Je me réjouis donc de la proposition de loi que votre assemblée examine aujourd’hui. Dans la rédaction adoptée par votre commission des lois, elle rejoint un certain nombre de nos réflexions qu’il est indispensable de mettre en œuvre.

Malheureusement, les violences contre nos élus ne sont pas encore suffisamment endiguées. Depuis l’élection du Président de la République, nous recensons 509 affaires signalées d’atteintes aux élus ayant fait l’objet d’une transmission à la Direction des affaires criminelles et des grâces.

Ces atteintes font désormais l’objet d’un suivi statistique très précis, conformément aux instructions que j’ai données. En effet, en réponse à une question au Gouvernement de Mme Françoise Gatel l’année dernière, je m’étais engagé à obtenir des remontées fiables des parquets concernant les atteintes aux élus, dont j’ai fait l’une des priorités de ma politique pénale.

Je suis donc en mesure de vous indiquer que, au total, 61 % des affaires concernent des faits d’atteinte aux personnes. Ce taux atteint même 80 % lorsque la victime est un maire.

Néanmoins, le fatalisme en la matière n’est pas et ne sera jamais de mise, et j’agis, avec ma collègue Caroline Cayeux, dont je veux ici saluer l’engagement, à nos niveaux respectifs, pour garantir une réponse pénale ferme, systématique et rapide.

Depuis mon arrivée place Vendôme, j’ai cherché à tout mettre en œuvre pour combattre, ou du moins mieux réprimer, les atteintes dont font l’objet nos élus. Car, disons les choses, la justice intervient quand il est trop tard, quand le mal est fait. Et je ne choquerai personne si je vous avoue penser qu’une partie non négligeable de la solution réside dans l’éducation des jeunes générations et l’apprentissage ou, plutôt, le réapprentissage collectif du respect élémentaire que nous devons à nos institutions.
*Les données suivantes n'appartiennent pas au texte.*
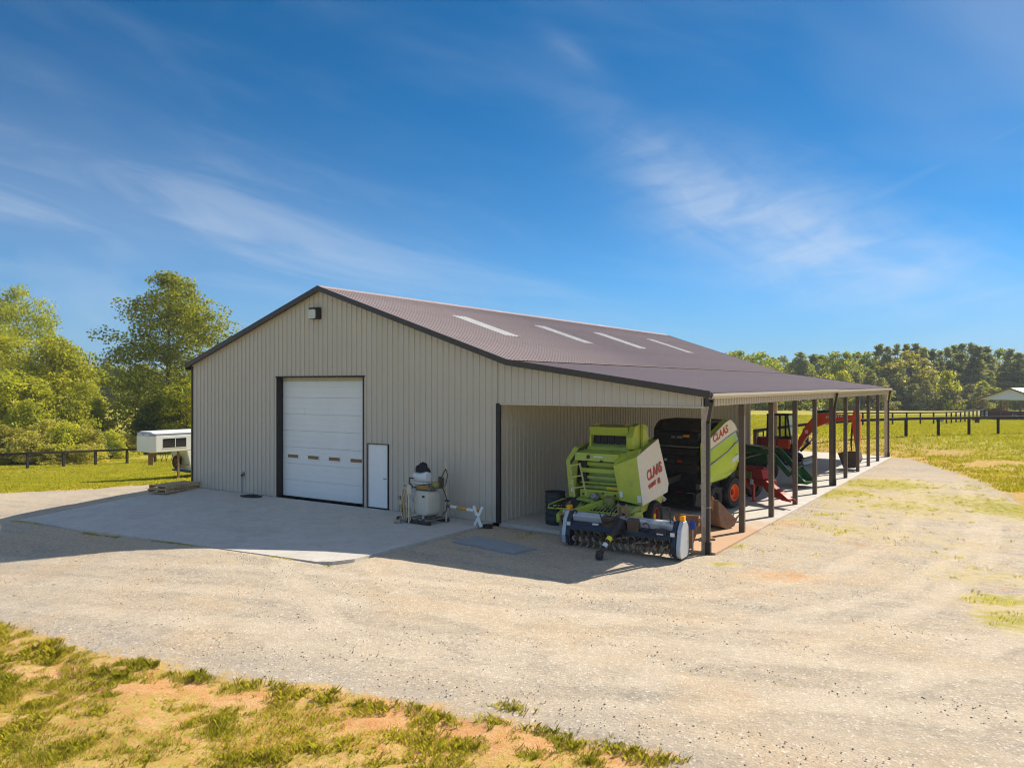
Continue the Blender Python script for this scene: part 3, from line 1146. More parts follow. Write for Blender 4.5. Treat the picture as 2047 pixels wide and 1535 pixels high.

Toutefois, au-delà du civisme, il est de notre responsabilité à tous de ne pas banaliser ces actes insupportables et de les dénoncer, tous ensemble, pour ce qu’ils sont, à savoir des atteintes au pacte républicain.
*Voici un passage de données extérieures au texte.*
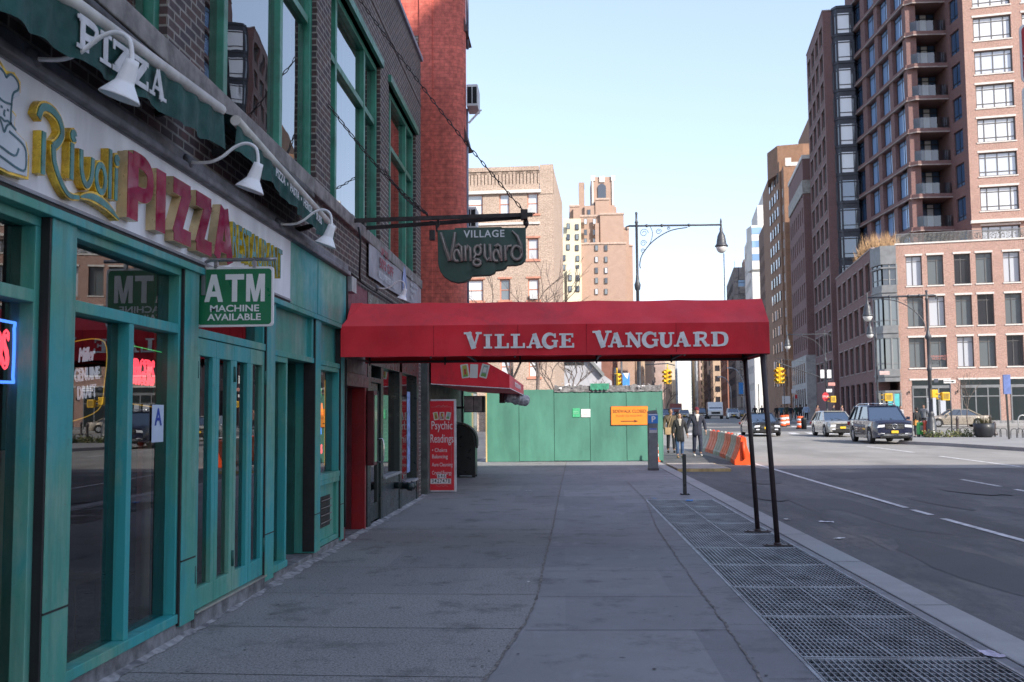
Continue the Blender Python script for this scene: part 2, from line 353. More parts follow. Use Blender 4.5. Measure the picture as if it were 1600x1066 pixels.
# ================================================================ ground, road, pavement
def mat_ground(name, base, grain, spots=.0, scale=1.0, patch=None, rough=.85, bump=.25, slabs=False):
    m, n, l, b = nodes(name); tc = n.new('ShaderNodeTexCoord'); v = tc.outputs['Object']
    g = ramp(n, l, noisen(n, l, v, 130*scale, 2, .7), .3, .7)
    big = ramp(n, l, noisen(n, l, v, .45, 6, .65), .35, .68)
    mid = ramp(n, l, noisen(n, l, v, 4.5, 5, .6), .4, .7)
    c = mixc(n, l, big, tuple(x*.82 for x in base), tuple(x*1.14 for x in base))
    c = mixc(n, l, mixfac(n, l, mid, .35), c, tuple(x*.72 for x in base))
    c = mixc(n, l, mixfac(n, l, g, grain), c, tuple(min(1, x*1.9) for x in base))
    g2 = ramp(n, l, noisen(n, l, v, 90*scale, 2, .7), .52, .7)
    c = mixc(n, l, mixfac(n, l, g2, grain), c, tuple(x*.4 for x in base))
    if spots:
        vo = n.new('ShaderNodeTexVoronoi'); vo.inputs['Scale'].default_value = 2.3; l.new(v, vo.inputs['Vector'])
        sp = ramp(n, l, vo.outputs['Distance'], .035, .06, 1, 0); c = mixc(n, l, mixfac(n, l, sp, spots), c, tuple(x*.25 for x in base))
        vo = n.new('ShaderNodeTexVoronoi'); vo.inputs['Scale'].default_value = 1.1; l.new(v, vo.inputs['Vector'])
        sp = ramp(n, l, vo.outputs['Distance'], .05, .075, 1, 0); c = mixc(n, l, mixfac(n, l, sp, spots*.7), c, tuple(x*.4 for x in base))
    if patch:
        p = ramp(n, l, noisen(n, l, v, .9, 5, .7, (1, .25, 1)), .55, .66); c = mixc(n, l, mixfac(n, l, p, .75), c, patch)
        p = ramp(n, l, noisen(n, l, v, .35, 3, .6, (1, .3, 1)), .5, .62); c = mixc(n, l, mixfac(n, l, p, .5), c, tuple(x*.6 for x in base))
    if slabs:   # every flag was poured on its own day: a slightly different tone each, and trodden-in stains
        t = n.new('ShaderNodeTexBrick'); t.offset = .5; t.inputs['Scale'].default_value = 1; t.inputs['Brick Width'].default_value = 1.9; t.inputs['Row Height'].default_value = 1.52; t.inputs['Mortar Size'].default_value = 0
        t.inputs['Color1'].default_value = (.82, .82, .84, 1); t.inputs['Color2'].default_value = (1.16, 1.15, 1.12, 1); l.new(v, t.inputs['Vector']); c = mixc(n, l, .8, c, t.outputs['Color'], 'MULTIPLY')
        s_ = ramp(n, l, noisen(n, l, v, 1.6, 8, .75), .53, .66); c = mixc(n, l, mixfac(n, l, s_, .7), c, tuple(x*.45 for x in base))
        s_ = ramp(n, l, noisen(n, l, v, 3.1, 6, .7, (1, .4, 1)), .56, .7); c = mixc(n, l, mixfac(n, l, s_, .45), c, tuple(min(1, x*1.5) for x in base))
    l.new(c, b.inputs['Base Color']); b.inputs['Roughness'].default_value = rough
    if bump: bumpn(n, l, g, b, bump, .004)
    return m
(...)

Si la justice ne peut réellement agir en amont, elle doit en revanche être très ferme, très efficace et très rapide en aval. Tel est mon rôle et celui de mon ministère, et nous l’avons, depuis deux ans et demi, pris à bras-le-corps.

Par une circulaire du 7 septembre 2020, soit moins de deux mois après ma prise de fonctions, j’ai souhaité réaffirmer avec force l’importance qui s’attache à la mise en œuvre d’une politique pénale empreinte de volontarisme, de fermeté, de célérité et d’un suivi judiciaire renforcé des procédures pénales concernant les élus, afin qu’ils soient soutenus dans leur action quotidienne et qu’ils puissent la poursuivre sereinement.
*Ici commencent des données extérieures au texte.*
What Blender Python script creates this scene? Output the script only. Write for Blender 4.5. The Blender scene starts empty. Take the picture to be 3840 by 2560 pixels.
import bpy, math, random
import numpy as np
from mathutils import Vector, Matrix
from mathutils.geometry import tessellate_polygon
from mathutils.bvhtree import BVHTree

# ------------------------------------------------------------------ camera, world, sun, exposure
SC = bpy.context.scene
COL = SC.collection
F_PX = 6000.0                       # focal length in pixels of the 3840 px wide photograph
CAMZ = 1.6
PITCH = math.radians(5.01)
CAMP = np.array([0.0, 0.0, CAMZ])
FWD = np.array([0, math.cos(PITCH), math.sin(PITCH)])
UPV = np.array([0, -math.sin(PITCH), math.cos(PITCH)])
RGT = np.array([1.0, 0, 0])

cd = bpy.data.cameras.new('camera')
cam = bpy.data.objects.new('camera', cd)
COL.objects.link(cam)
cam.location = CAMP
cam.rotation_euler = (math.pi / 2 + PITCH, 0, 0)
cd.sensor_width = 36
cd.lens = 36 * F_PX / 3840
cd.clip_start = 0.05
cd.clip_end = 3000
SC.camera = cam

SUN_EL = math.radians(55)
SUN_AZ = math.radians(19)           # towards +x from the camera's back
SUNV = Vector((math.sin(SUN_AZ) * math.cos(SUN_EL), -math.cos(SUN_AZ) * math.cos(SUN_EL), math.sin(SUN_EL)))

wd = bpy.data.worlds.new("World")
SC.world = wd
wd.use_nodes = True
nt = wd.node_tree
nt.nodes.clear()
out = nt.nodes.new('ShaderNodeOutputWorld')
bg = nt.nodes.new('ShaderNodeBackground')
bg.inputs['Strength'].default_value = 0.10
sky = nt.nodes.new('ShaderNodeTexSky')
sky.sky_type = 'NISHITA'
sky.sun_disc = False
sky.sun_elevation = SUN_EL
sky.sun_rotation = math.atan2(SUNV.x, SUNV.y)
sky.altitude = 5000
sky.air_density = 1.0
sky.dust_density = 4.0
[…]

J’ai ainsi demandé aux parquets une réponse pénale rapide et systématique, en privilégiant les déferrements et, pour les faits les plus graves, la comparution immédiate. De même, un magistrat de chaque parquet a été désigné pour être l’interlocuteur privilégié des élus du ressort.

Dans la circulaire du 15 décembre 2020 relative à la mise en œuvre de la justice de proximité, j’ai demandé que soient réaffirmés le développement et l’approfondissement des relations partenariales avec les collectivités locales, le tissu associatif et les acteurs de terrain, afin de renforcer le dialogue institutionnel avec les collectivités locales et les maires.

Voilà près d’un an, lors du Congrès des maires de France du 17 novembre 2021, j’annonçais à cet effet la création d’un groupe de travail visant à améliorer les relations entre les maires et l’institution judiciaire.

Ce groupe de travail a rendu son rapport le 8 mars dernier, avec trente recommandations opérationnelles, parmi lesquelles j’en retiens plus particulièrement cinq sur le sujet qui nous préoccupe : améliorer la connaissance par les magistrats du ministère public de l’organisation des collectivités territoriales du ressort ; construire un partenariat avec les maires ; améliorer le dialogue entre les magistrats du ministère public et les maires ; accompagner le maire dans l’exercice de ses prérogatives en lien avec la justice ; enfin, développer la formation croisée des maires, des magistrats et de leurs collaborateurs.